» **Information provided**

* BEGIN *

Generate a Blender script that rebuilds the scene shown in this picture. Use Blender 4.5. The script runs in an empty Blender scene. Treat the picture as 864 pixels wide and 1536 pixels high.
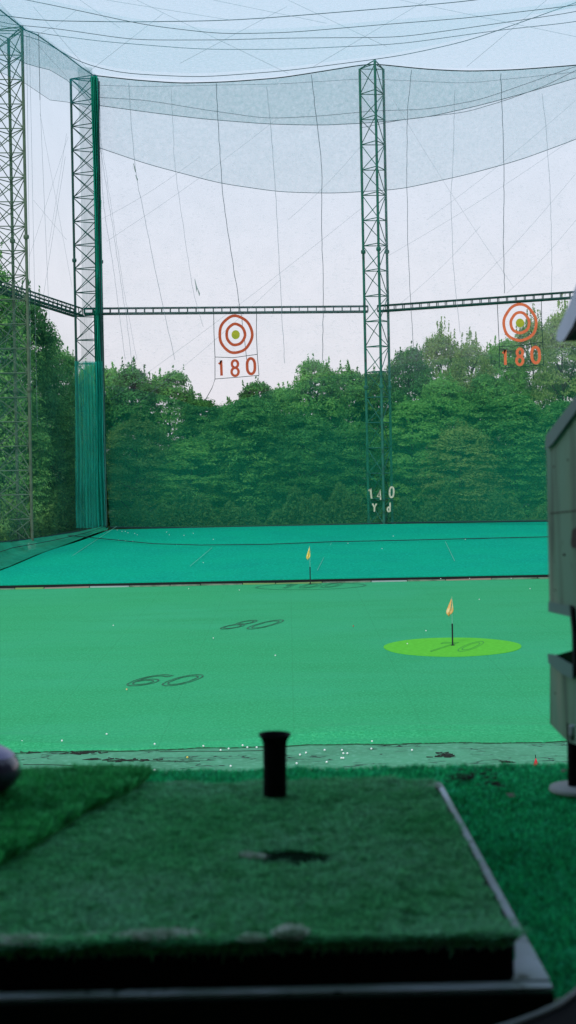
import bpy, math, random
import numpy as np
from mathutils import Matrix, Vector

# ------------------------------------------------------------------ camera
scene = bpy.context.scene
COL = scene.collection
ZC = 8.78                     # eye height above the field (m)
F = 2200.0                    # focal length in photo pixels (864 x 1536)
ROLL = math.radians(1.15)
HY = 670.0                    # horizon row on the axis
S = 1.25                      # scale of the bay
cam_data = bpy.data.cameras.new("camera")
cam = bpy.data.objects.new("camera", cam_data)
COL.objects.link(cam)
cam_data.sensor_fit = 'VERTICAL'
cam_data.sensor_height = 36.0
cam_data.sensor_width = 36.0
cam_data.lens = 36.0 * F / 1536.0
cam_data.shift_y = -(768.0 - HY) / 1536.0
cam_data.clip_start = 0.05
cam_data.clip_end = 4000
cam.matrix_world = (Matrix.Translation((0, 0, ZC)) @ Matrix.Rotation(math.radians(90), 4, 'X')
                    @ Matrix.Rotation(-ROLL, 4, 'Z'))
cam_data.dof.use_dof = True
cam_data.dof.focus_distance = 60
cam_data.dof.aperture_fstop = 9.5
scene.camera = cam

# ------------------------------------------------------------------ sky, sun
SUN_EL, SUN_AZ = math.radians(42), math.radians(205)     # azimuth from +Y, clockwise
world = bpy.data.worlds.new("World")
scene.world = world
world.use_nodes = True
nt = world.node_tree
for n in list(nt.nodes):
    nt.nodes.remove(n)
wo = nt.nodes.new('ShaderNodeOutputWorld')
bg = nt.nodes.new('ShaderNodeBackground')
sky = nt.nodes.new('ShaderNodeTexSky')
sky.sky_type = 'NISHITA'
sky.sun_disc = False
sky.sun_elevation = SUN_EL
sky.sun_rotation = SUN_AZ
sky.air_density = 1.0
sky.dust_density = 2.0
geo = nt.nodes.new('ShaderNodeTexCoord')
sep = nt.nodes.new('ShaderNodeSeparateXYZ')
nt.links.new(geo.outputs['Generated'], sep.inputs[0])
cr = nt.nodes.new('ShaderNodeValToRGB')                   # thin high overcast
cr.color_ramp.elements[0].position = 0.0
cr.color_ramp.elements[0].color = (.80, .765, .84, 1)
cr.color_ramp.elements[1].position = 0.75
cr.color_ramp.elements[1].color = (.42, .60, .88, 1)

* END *

» **Problem description**
Write out nothing but the lines from the start of the data through the line with "scene.camera = cam". Leave out the pictures.

» **Response to the task**
Generate a Blender script that rebuilds the scene shown in this picture. Use Blender 4.5. The script runs in an empty Blender scene. Treat the picture as 864 pixels wide and 1536 pixels high.
import bpy, math, random
import numpy as np
from mathutils import Matrix, Vector

# ------------------------------------------------------------------ camera
scene = bpy.context.scene
COL = scene.collection
ZC = 8.78                     # eye height above the field (m)
F = 2200.0                    # focal length in photo pixels (864 x 1536)
ROLL = math.radians(1.15)
HY = 670.0                    # horizon row on the axis
S = 1.25                      # scale of the bay
cam_data = bpy.data.cameras.new("camera")
cam = bpy.data.objects.new("camera", cam_data)
COL.objects.link(cam)
cam_data.sensor_fit = 'VERTICAL'
cam_data.sensor_height = 36.0
cam_data.sensor_width = 36.0
cam_data.lens = 36.0 * F / 1536.0
cam_data.shift_y = -(768.0 - HY) / 1536.0
cam_data.clip_start = 0.05
cam_data.clip_end = 4000
cam.matrix_world = (Matrix.Translation((0, 0, ZC)) @ Matrix.Rotation(math.radians(90), 4, 'X')
                    @ Matrix.Rotation(-ROLL, 4, 'Z'))
cam_data.dof.use_dof = True
cam_data.dof.focus_distance = 60
cam_data.dof.aperture_fstop = 9.5
scene.camera = cam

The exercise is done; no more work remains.